— Begin INFORMATION PROVIDED —

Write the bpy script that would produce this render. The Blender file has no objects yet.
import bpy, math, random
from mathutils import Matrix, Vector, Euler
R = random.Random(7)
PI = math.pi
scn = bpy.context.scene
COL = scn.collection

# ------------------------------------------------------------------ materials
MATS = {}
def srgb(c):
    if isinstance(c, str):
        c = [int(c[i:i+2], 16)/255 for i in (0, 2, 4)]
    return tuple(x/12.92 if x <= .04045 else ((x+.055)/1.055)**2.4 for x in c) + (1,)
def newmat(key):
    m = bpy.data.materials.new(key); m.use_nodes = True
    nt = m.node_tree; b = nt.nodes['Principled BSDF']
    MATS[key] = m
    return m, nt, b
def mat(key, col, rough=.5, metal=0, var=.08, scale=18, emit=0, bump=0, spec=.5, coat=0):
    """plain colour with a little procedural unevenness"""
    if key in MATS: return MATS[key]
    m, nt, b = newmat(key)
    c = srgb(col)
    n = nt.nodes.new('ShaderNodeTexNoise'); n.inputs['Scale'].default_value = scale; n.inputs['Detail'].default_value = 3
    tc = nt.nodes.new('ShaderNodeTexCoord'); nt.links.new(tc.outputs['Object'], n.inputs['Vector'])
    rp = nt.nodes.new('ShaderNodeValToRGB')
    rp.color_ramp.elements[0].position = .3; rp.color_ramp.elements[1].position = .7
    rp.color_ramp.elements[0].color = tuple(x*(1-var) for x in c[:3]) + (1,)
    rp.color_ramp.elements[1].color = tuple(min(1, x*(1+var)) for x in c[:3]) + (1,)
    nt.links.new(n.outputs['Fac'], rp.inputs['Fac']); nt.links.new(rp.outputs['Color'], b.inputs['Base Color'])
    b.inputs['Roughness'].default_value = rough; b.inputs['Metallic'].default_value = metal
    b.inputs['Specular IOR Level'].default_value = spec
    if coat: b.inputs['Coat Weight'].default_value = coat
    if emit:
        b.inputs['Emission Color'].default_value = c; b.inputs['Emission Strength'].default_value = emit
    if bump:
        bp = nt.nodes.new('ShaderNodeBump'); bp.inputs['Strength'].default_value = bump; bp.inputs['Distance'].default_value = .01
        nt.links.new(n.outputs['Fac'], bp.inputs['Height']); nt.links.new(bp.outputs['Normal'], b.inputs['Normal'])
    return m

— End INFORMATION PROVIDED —

__EXERCISE AIM__
Only the lines from the beginning of the material above through the line with "COL = scn.collection" are wanted; extract them exactly.

__COMPLETE ANSWER__
Write the bpy script that would produce this render. The Blender file has no objects yet.
import bpy, math, random
from mathutils import Matrix, Vector, Euler
R = random.Random(7)
PI = math.pi
scn = bpy.context.scene
COL = scn.collection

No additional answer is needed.